▸ Data section
+---+

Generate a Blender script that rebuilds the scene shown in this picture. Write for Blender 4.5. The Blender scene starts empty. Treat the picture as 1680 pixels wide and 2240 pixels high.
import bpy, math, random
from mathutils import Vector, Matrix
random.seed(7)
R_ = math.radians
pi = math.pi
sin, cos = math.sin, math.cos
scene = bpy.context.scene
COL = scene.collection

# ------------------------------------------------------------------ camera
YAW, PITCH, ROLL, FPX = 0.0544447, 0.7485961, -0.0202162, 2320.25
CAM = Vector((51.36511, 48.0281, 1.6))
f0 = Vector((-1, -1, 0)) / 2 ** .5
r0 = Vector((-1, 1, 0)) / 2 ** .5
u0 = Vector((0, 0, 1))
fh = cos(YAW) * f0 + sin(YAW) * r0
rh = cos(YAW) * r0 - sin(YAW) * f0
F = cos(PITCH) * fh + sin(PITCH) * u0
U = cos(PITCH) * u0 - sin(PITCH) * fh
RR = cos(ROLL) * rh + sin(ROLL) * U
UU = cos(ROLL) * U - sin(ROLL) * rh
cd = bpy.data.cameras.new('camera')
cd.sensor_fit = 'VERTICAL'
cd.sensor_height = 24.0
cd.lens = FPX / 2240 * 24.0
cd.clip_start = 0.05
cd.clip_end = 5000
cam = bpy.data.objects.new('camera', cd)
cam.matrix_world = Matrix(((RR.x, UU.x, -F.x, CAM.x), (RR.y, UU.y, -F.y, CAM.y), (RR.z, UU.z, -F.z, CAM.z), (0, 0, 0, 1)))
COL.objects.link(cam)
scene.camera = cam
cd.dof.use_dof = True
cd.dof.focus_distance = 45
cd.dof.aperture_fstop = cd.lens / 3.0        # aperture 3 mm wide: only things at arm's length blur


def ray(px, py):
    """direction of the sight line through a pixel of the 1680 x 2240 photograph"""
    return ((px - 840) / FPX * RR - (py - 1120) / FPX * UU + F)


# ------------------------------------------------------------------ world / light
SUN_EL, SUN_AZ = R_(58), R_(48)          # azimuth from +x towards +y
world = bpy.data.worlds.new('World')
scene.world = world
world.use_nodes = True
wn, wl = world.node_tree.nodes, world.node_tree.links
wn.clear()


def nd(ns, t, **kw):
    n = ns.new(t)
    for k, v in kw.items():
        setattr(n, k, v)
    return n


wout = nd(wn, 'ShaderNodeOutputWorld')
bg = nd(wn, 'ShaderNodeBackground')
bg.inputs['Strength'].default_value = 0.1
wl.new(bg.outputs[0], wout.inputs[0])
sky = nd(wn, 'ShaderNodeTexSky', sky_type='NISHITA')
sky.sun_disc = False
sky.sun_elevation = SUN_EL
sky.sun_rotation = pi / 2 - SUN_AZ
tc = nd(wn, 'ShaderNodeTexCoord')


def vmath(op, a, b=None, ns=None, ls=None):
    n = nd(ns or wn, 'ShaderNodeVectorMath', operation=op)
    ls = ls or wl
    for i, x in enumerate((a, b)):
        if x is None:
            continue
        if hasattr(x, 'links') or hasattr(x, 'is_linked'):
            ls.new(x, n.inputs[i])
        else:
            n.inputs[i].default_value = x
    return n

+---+

Copy the lines from the start of the data verbatim, stopping after the line containing "COL = scene.collection".

Generate a Blender script that rebuilds the scene shown in this picture. Write for Blender 4.5. The Blender scene starts empty. Treat the picture as 1680 pixels wide and 2240 pixels high.
import bpy, math, random
from mathutils import Vector, Matrix
random.seed(7)
R_ = math.radians
pi = math.pi
sin, cos = math.sin, math.cos
scene = bpy.context.scene
COL = scene.collection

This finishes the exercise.